Four Steps To The Ideal Navigation System

This series of articles, divided into two parts, is a four-step guide to efficiently simplifying the navigation experience, by analyzing the type and amount of content as well as choosing and carefully designing the right type of navigation menu.

To build a usable navigation system, a website designer has to answer four questions, in this particular order:

  1. How do I best structure the content?
  2. How do I best explain the navigational choices?
  3. Which type of navigation menu is best suited to accommodate the choices?
  4. How do I best design the navigation menu?

The first two questions concern the structuring and labeling of content, which is often referred to as information architecture. Information architects typically visualize the results of their efforts in a site map diagram.

Structuring The Content

To properly structure the content of a website, first consider how users look for information, and then structure the content in a way that best aligns with those preferences.

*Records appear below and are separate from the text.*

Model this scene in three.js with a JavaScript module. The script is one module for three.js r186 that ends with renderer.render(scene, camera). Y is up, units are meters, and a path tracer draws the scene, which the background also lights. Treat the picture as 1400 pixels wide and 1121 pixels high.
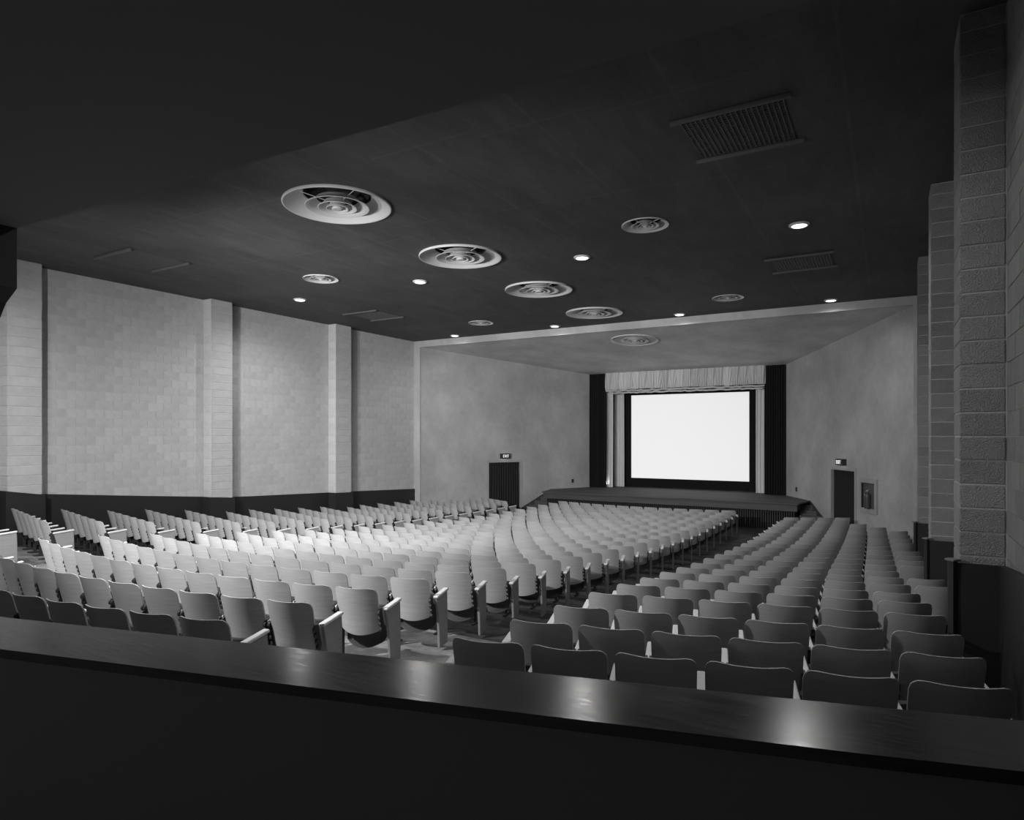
import * as THREE from 'three';
import { mergeGeometries } from 'three/addons/utils/BufferGeometryUtils.js';
import { RoundedBoxGeometry } from 'three/addons/geometries/RoundedBoxGeometry.js';
import { RectAreaLightUniformsLib } from 'three/addons/lights/RectAreaLightUniformsLib.js';
import { FontLoader } from 'three/addons/loaders/FontLoader.js';
import { TextGeometry } from 'three/addons/geometries/TextGeometry.js';

// ------------------------------------------------------------------ camera, light, exposure
RectAreaLightUniformsLib.init();
const W = 1400, H = 1121, FOC = 888.5, EYE = 3.2, CAMX = 7.42, YAW = Math.atan2(514, 888.5);
const scene = new THREE.Scene();
scene.background = new THREE.Color(0x000000);
const camera = new THREE.PerspectiveCamera(2 * Math.atan(H / 2 / FOC) * 180 / Math.PI, W / H, 0.05, 120);
camera.position.set(CAMX, EYE, 0);
camera.rotation.y = YAW;
camera.setViewOffset(W, H, 0, -35.5, W, H);
const renderer = new THREE.WebGLRenderer();
renderer.toneMapping = THREE.LinearToneMapping;
renderer.toneMappingExposure = 1.06;
renderer.shadowMap.enabled = true;
const CEIL = 6.807;                       // underside of the hall ceiling
const LIGHTS = {
  down: [30, 14, 24],                     // recessed ceiling lamps, candela: mid row, row at the white band, row at the soffit, unseen, lighting the near seats and aisle
flood: [   // unseen lamps on stands: x, y, z, candela, half angle of the beam, aim sideways, aim down (radians)
    [-2.2, 4.5, -2.25, 92, 1.05, -0.34, -0.40], [-0.7, 4.5, -2.2, 26, 1.05, -0.05, -0.45], [1.45, 4.5, -2.24, 84, 1.12, 0.05, -0.40],
    [-2.0, 4.6, -2.3, 120, 0.66, -0.24, -0.12], [-0.95, 4.6, -2.25, 225, 0.66, -0.10, -0.10],
  ],
  screen: 0.52, rear: 2.9,  // screen: glow in place of projector light; rear: added fill lamps
};

// ------------------------------------------------------------------ small tools
function rng(seed) { let s = seed >>> 0; return () => { s = (s + 0x6D2B79F5) >>> 0; let t = Math.imul(s ^ (s >>> 15), 1 | s); t = (t + Math.imul(t ^ (t >>> 7), 61 | t)) ^ t; return ((t ^ (t >>> 14)) >>> 0) / 4294967296; }; }
const lerp = (a, b, t) => a + (b - a) * t, clamp = (x, a, b) => Math.min(b, Math.max(a, x));
const smooth = (t) => { t = clamp(t, 0, 1); return t * t * (3 - 2 * t); };
function poly(pts, x) {                   // piecewise-linear table lookup, first column ascending
  if (x <= pts[0][0]) return pts[0][1];
  for (let i = 1; i < pts.length; i++) if (x <= pts[i][0]) return lerp(pts[i - 1][1], pts[i][1], (x - pts[i - 1][0]) / (pts[i][0] - pts[i - 1][0]));
  return pts[pts.length - 1][1];
}
const used = new Map();
function numbered(n) { const k = used.get(n) || 0; used.set(n, k + 1); return k ? n + '_' + String(k).padStart(3, '0') : n; }
function shade(o) { o.traverse((m) => { if (m.isMesh) { m.castShadow = true; m.receiveShadow = true; } }); return o; }
function mesh(name, g, m, parent) { const o = new THREE.Mesh(g, m); o.name = parent ? name : numbered(name); o.castShadow = o.receiveShadow = true; (parent || scene).add(o); return o; }
function struct(name, g, m) { const o = mesh(name, g, m); o.userData.kind = 'structure'; return o; }
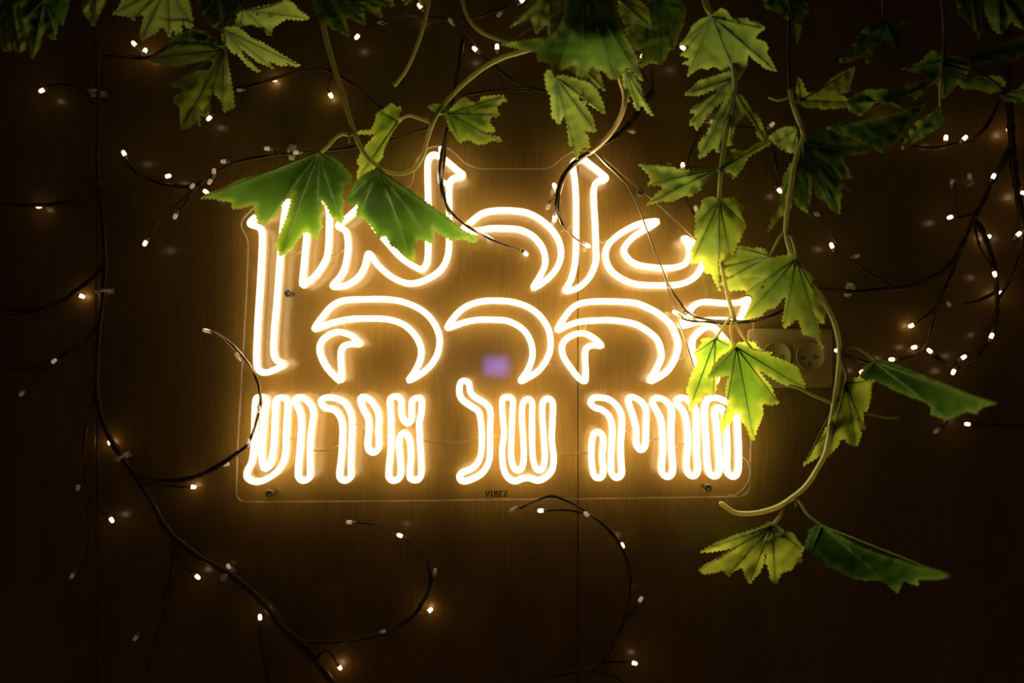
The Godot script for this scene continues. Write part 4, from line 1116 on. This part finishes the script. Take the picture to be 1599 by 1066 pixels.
	leaf([1249, 244, 1240, 247, 1232, 261, 1223, 276, 1223, 296, 1217, 324, 1204, 345, 1199, 363, 1212, 346, 1221, 334, 1226, 339, 1232, 326, 1238, 319, 1233, 306, 1243, 291, 1247, 263], [1247, 248], [1200, 361, 1236, 317], [1247, 246, 0.128, 1200, 361, 0.095, 1236, 318, 0.11], 0.7)
	leaf([1208, 222, 1200, 215, 1214, 203, 1228, 198, 1244, 198, 1245, 216, 1244, 238, 1232, 238, 1219, 233], [1245, 202], [1212, 224, 1236, 235], [1245, 202, 0.136, 1210, 222, 0.115, 1235, 236, 0.115], 0.7)
	leaf([1202, 400, 1195, 390, 1184, 387, 1177, 389, 1165, 386, 1154, 384, 1150, 395, 1140, 405, 1124, 411, 1121, 427, 1136, 432, 1147, 432, 1136, 437, 1125, 441, 1132, 448, 1140, 454, 1155, 452, 1170, 454, 1184, 443, 1198, 432, 1212, 416], [1203, 401], [1125, 440, 1123, 418, 1156, 387], [1203, 401, 0.108, 1125, 440, 0.062, 1123, 415, 0.066, 1156, 387, 0.085, 1185, 430, 0.08], 0.55)
	leaf([1243, 399, 1225, 399, 1209, 402, 1186, 413, 1172, 423, 1159, 433, 1184, 431, 1194, 433, 1184, 441, 1164, 458, 1177, 461, 1173, 473, 1168, 486, 1162, 498, 1175, 496, 1188, 493, 1198, 482, 1209, 481, 1216, 473, 1221, 466, 1228, 462, 1226, 480, 1222, 498, 1224, 512, 1236, 505, 1246, 496, 1250, 507, 1254, 521, 1266, 525, 1275, 530, 1286, 545, 1282, 525, 1277, 507, 1274, 494, 1285, 506, 1287, 496, 1289, 484, 1284, 470, 1272, 452, 1267, 442, 1279, 440, 1271, 435, 1262, 424, 1254, 415, 1248, 404], [1243, 404], [1163, 496, 1224, 510, 1285, 542, 1288, 486, 1165, 457], [1243, 403, 0.126, 1163, 497, 0.080, 1224, 510, 0.10, 1286, 543, 0.105, 1288, 485, 0.118, 1160, 433, 0.10, 1230, 440, 0.128], 0.3)
	leaf([1320, 596, 1330, 592, 1344, 587, 1354, 590, 1366, 592, 1360, 602, 1360, 616, 1355, 638, 1348, 648, 1346, 658, 1351, 668, 1349, 672, 1344, 664, 1338, 650, 1340, 660, 1345, 678, 1338, 696, 1324, 692, 1318, 683, 1310, 686, 1310, 694, 1300, 704, 1292, 714, 1286, 708, 1272, 716, 1254, 727, 1266, 706, 1280, 688, 1288, 672, 1298, 656, 1308, 640, 1314, 620], [1320, 599], [1256, 725, 1337, 693, 1292, 711, 1349, 668, 1361, 594], [1320, 598, 0.118, 1256, 725, 0.08, 1337, 694, 0.10, 1362, 594, 0.11, 1325, 640, 0.125], 0.9)
	leaf([1350, 572, 1368, 562, 1385, 564, 1420, 578, 1450, 590, 1480, 602, 1510, 615, 1530, 622, 1556, 630, 1535, 634, 1527, 640, 1524, 646, 1510, 641, 1495, 648, 1480, 655, 1465, 650, 1453, 646, 1456, 636, 1445, 627, 1425, 620, 1400, 610, 1380, 600, 1365, 592, 1350, 592, 1344, 586], [1366, 565], [1552, 630, 1480, 652, 1348, 586], [1366, 564, 0.13, 1450, 610, 0.21, 1552, 630, 0.30], -0.7)
	leaf([1207, 817, 1200, 814, 1192, 821, 1170, 829, 1147, 836, 1117, 848, 1104, 856, 1093, 862, 1110, 861, 1130, 858, 1147, 854, 1153, 853, 1140, 860, 1125, 869, 1102, 881, 1091, 889, 1099, 896, 1119, 893, 1126, 887, 1132, 893, 1138, 900, 1144, 890, 1150, 890, 1154, 884, 1161, 888, 1164, 900, 1171, 911, 1178, 900, 1185, 895, 1192, 880, 1193, 866, 1197, 862, 1199, 866, 1195, 878, 1202, 892, 1203, 904, 1212, 911, 1219, 895, 1237, 888, 1242, 878, 1253, 877, 1250, 862, 1256, 856, 1245, 844, 1239, 833, 1224, 829, 1214, 821], [1205, 820], [1095, 888, 1171, 908, 1211, 908, 1252, 858, 1096, 860, 1138, 897], [1205, 819, 0.094, 1093, 888, 0.07, 1171, 908, 0.085, 1211, 908, 0.085, 1252, 860, 0.10, 1095, 861, 0.075, 1200, 850, 0.108], 0.8)
	leaf([1282, 819, 1276, 820, 1260, 827, 1265, 833, 1260, 841, 1258, 850, 1260, 860, 1265, 866, 1278, 865, 1284, 872, 1291, 885, 1304, 887, 1316, 895, 1334, 903, 1354, 906, 1372, 905, 1380, 907, 1392, 917, 1402, 926, 1406, 914, 1409, 905, 1422, 910, 1434, 914, 1431, 904, 1460, 904, 1485, 900, 1468, 892, 1439, 886, 1409, 876, 1375, 866, 1341, 853, 1316, 839, 1294, 826], [1283, 820], [1482, 899, 1402, 923, 1266, 862], [1283, 820, 0.116, 1266, 862, 0.11, 1402, 924, 0.19, 1482, 900, 0.27], -0.7)

	start_vine("dim tangled vine in the darkest top corner above the lamp tangle", 1470, -270, 0.13)
	stem([1470, -270, 0.13, 1465, -120, 0.16, 1470, -20, 0.17, 1474, 50, 0.16, 1470, 110, 0.15, 1456, 130, 0.14, 1430, 140, 0.13, 1390, 158, 0.12], 3.4, 2.0, M.shaded_stem, "dim_stem")
	stem([1470, -270, 0.13, 1540, -120, 0.15, 1560, -40, 0.15, 1556, -10, 0.15], 3.0, 2.0, M.shaded_stem, "dim_stem")
	stem([1465, -120, 0.16, 1390, -30, 0.15, 1378, 30, 0.14], 3.0, 2.0, M.shaded_stem, "dim_stem")
	stem([1465, -120, 0.16, 1290, -90, 0.15, 1225, -10, 0.14], 3.0, 2.0, M.shaded_stem, "dim_stem")
	stem([1471, 100, 0.15, 1500, 108, 0.15, 1530, 112, 0.145, 1565, 140, 0.14], 2.4, 2.0, M.shaded_stem, "dim_stem")
	stem([1470, 110, 0.15, 1468, 140, 0.14, 1468, 166, 0.13], 2.4, 2.0)
	leaf([1190, -8, 1225, -14, 1252, -8, 1264, 15, 1258, 22, 1252, 30, 1250, 46, 1245, 69, 1242, 45, 1238, 33, 1228, 30, 1215, 20, 1196, 12], [1228, -10], [1245, 66, 1262, 15, 1198, 8], [1228, -10, 0.14, 1245, 68, 0.12], -0.1)
	leaf([1310, 96, 1330, 75, 1345, 50, 1365, 34, 1386, 31, 1400, 40, 1416, 30, 1422, 52, 1410, 62, 1402, 84, 1392, 72, 1380, 60, 1366, 82, 1354, 100, 1350, 85, 1335, 93, 1320, 98], [1382, 34], [1314, 94, 1354, 97, 1402, 80], [1382, 34, 0.14, 1314, 95, 0.12, 1354, 98, 0.12], -0.3)
	leaf([1322, 158, 1340, 146, 1356, 140, 1394, 140, 1426, 128, 1444, 122, 1456, 126, 1444, 144, 1428, 156, 1425, 147, 1399, 155, 1419, 171, 1404, 168, 1390, 162, 1367, 158, 1356, 171, 1343, 181, 1325, 172], [1392, 158], [1326, 160, 1453, 127, 1345, 178, 1417, 170], [1392, 158, 0.125, 1325, 160, 0.11, 1453, 127, 0.13, 1345, 178, 0.10], -0.05)
	leaf([1408, 108, 1435, 99, 1446, 88, 1457, 79, 1471, 90, 1490, 88, 1514, 97, 1516, 112, 1498, 128, 1480, 149, 1471, 153, 1466, 135, 1444, 117, 1425, 112], [1472, 96], [1410, 108, 1474, 150, 1514, 104], [1472, 96, 0.15, 1410, 108, 0.13, 1474, 150, 0.12], -0.25)
	leaf([1408, 233, 1414, 216, 1422, 202, 1430, 192, 1440, 184, 1453, 178, 1471, 166, 1474, 180, 1473, 189, 1466, 198, 1457, 205, 1442, 214, 1426, 223], [1469, 168], [1410, 231], [1469, 168, 0.13, 1410, 231, 0.10], 0.1)
	leaf([1290, 200, 1320, 190, 1350, 188, 1392, 182, 1420, 168, 1446, 158, 1440, 172, 1420, 195, 1405, 216, 1390, 228, 1378, 239, 1366, 232, 1350, 226, 1320, 212], [1444, 162], [1294, 201, 1378, 236], [1444, 162, 0.13, 1294, 201, 0.12, 1378, 236, 0.105], -0.3)
	leaf([1488, -24, 1532, -24, 1536, 0, 1531, 36, 1528, 63, 1520, 46, 1510, 32, 1497, 22], [1516, -20], [1528, 60, 1498, 18], [1516, -20, 0.15, 1528, 60, 0.13], -0.1)
	leaf([1534, -24, 1624, -24, 1622, 46, 1604, 48, 1590, 42, 1577, 32, 1571, 47, 1562, 53, 1550, 46, 1540, 24], [1558, -16], [1562, 50, 1600, 44], [1558, -16, 0.15, 1562, 52, 0.12, 1610, 40, 0.13], 0.0)
	leaf([1515, 96, 1516, 80, 1540, 75, 1560, 68, 1580, 62, 1602, 54, 1624, 54, 1624, 86, 1605, 84, 1590, 91, 1578, 95, 1560, 92, 1540, 100, 1520, 105], [1518, 94], [1620, 66, 1586, 90], [1518, 94, 0.15, 1620, 66, 0.14, 1586, 90, 0.13], -0.2)
	leaf([1494, 128, 1508, 116, 1522, 120, 1545, 118, 1562, 120, 1570, 130, 1563, 140, 1546, 146, 1525, 139, 1505, 138], [1500, 116], [1566, 131], [1500, 116, 0.15, 1566, 131, 0.12], 0.0)
	leaf([1560, 150, 1575, 145, 1590, 140, 1600, 131, 1624, 128, 1624, 152, 1606, 158, 1590, 160, 1574, 158], [1564, 147], [1618, 138, 1596, 156], [1564, 147, 0.14, 1618, 138, 0.12], 0.0)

HOW USERS LOOK FOR INFORMATION

When a user is looking for something — be it a car, recipe, financial service, item of clothing, news article, fitness exercise, entertainment video or any other item or piece of information — they may or may not know the exact name of what they’re looking for. If we assume that users will always know the exact name of what they’re looking for, then we could argue that the best way to take them there would be to provide them with a large A-to-Z index or simply have them type in a search field.
Of course, things are not that simple. As will be explained in more detail in part two, even if users always knew the exact name of what they’re looking for, both an A-to-Z index and search have inherent interaction problems that make them inadequate as the primary or sole means of navigation. Moreover, users often do not know the exact name or do not even care about the item or its name; rather, they have a keyword or feature related to what they’re looking for.
The first step to safely guiding users to the right content, then, is to aggregate and categorize the types of items on the website.